Bridging last year’s topic of “Aliveness” and this year’s theme is a public conversation by our foremost contemporary Black poets and scholars. On March 7, 2024, Rutgers Professor John Keene will moderate the public conversation “Aliveness and The Black Poem” that features Nikky Finney, Kevin Quashie, Evie Shockley, and Tracy K. Smith on the making and meaning of contemporary African American poetry. Later that spring, Jasmine Mans, the inaugural poet-in-residence at New Arts Justice, will do the public activation “Nana’s Kitchen” based on her book BLACK GIRL, CALL HOME.
“Blues People” is organized by Alliyah Allen, Express Newark’s associate curator and program coordinator. Additional support is provided by executive director Salamishah Tillet, creative director Nick Kline, Anonda Bell, the Director of the Paul Robeson Galleries, Brooke Finister, the program coordinator of New Arts Justice, and Anthony Alvarez, the assistant director of Shine Portrait Studio and the coordinator of the Free School at Express Newark.

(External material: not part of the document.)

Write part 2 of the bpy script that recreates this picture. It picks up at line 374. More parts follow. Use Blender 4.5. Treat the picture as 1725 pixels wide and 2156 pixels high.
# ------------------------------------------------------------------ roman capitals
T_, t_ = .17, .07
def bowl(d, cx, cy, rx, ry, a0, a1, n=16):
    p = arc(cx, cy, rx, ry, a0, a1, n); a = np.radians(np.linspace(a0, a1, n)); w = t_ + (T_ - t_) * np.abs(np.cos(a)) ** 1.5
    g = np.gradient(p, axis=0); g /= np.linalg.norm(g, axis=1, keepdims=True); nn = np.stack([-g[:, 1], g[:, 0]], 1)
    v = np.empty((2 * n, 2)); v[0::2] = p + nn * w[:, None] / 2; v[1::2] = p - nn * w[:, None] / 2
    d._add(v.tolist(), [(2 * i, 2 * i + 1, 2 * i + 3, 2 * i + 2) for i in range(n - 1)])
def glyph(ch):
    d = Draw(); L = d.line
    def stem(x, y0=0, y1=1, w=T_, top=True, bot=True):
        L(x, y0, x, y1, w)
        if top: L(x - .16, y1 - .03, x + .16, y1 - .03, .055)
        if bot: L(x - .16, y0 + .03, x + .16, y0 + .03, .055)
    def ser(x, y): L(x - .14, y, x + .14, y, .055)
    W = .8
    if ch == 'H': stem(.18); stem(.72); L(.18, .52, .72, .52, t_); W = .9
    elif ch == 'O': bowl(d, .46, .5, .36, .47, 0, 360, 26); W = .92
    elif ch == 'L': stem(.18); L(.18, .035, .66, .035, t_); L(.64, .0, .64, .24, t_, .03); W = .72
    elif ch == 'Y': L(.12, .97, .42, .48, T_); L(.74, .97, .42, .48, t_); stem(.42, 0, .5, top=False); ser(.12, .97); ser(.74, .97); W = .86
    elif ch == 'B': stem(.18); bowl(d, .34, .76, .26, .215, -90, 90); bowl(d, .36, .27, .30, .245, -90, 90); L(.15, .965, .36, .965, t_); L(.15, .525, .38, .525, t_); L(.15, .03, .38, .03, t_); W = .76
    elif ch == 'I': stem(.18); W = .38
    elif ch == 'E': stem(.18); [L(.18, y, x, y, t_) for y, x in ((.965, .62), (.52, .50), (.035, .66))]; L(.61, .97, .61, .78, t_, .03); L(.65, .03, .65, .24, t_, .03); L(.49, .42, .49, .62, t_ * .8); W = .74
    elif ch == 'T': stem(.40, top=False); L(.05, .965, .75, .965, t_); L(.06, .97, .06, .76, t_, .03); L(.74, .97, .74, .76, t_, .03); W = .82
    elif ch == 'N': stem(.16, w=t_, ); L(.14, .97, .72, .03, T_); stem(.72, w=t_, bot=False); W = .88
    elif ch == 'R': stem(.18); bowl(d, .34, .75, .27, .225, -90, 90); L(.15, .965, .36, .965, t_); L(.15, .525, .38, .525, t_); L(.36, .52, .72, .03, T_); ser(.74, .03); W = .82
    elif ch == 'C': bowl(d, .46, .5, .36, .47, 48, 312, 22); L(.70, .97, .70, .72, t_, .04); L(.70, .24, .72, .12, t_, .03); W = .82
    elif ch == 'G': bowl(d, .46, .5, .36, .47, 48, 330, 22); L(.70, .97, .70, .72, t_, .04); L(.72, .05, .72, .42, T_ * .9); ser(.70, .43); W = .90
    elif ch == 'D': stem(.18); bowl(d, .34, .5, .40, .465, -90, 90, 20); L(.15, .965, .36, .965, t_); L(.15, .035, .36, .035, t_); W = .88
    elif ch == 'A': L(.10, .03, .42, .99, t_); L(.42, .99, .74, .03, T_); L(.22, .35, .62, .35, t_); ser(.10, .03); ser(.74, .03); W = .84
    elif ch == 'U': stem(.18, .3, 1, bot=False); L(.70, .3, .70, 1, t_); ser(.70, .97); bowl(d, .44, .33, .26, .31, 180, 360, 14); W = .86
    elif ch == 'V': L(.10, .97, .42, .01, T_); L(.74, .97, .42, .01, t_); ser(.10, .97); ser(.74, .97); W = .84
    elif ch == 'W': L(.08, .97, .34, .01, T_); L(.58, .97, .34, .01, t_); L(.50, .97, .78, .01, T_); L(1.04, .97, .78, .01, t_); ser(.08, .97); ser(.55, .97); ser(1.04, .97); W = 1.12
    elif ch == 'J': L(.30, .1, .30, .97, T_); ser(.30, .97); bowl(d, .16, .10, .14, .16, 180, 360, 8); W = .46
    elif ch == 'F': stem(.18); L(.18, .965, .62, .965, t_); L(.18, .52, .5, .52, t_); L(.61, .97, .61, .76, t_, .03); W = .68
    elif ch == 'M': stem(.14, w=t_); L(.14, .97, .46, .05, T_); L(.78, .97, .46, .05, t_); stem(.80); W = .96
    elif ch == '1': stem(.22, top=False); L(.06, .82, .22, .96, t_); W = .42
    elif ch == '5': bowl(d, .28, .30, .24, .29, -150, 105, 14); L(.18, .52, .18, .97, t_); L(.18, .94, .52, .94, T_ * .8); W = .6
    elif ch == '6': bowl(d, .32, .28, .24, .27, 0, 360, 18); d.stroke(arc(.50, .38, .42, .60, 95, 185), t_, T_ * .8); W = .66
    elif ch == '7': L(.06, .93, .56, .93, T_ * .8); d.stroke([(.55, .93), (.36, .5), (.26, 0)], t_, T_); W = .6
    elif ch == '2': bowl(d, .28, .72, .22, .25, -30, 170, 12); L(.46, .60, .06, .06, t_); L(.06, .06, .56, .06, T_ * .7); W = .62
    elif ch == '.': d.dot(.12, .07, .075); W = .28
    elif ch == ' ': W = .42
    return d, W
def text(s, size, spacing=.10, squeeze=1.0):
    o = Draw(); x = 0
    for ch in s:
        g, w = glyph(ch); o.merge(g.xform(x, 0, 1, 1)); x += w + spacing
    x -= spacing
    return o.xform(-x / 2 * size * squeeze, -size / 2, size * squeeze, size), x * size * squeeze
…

Rutgers University – Newark, the Ford Foundation, the Andy Warhol Foundation, The HarbourView Equity Foundation, and Duggal Visual Solutions provide generous funding for this exhibition. Additional support is from New Arts Justice, Shine Portrait Studio, Paul Robeson Galleries, and Harmony Lab.
Express Newark is a center for socially engaged art and design where people can create art together, learn collaboratively, and build coalitions to advocate for change. Express Newark honors our city’s historical legacy as an epicenter of art and activism by being a third space that bridges the campus and community and supports contemporary artists dedicated to social justice in Newark and beyond.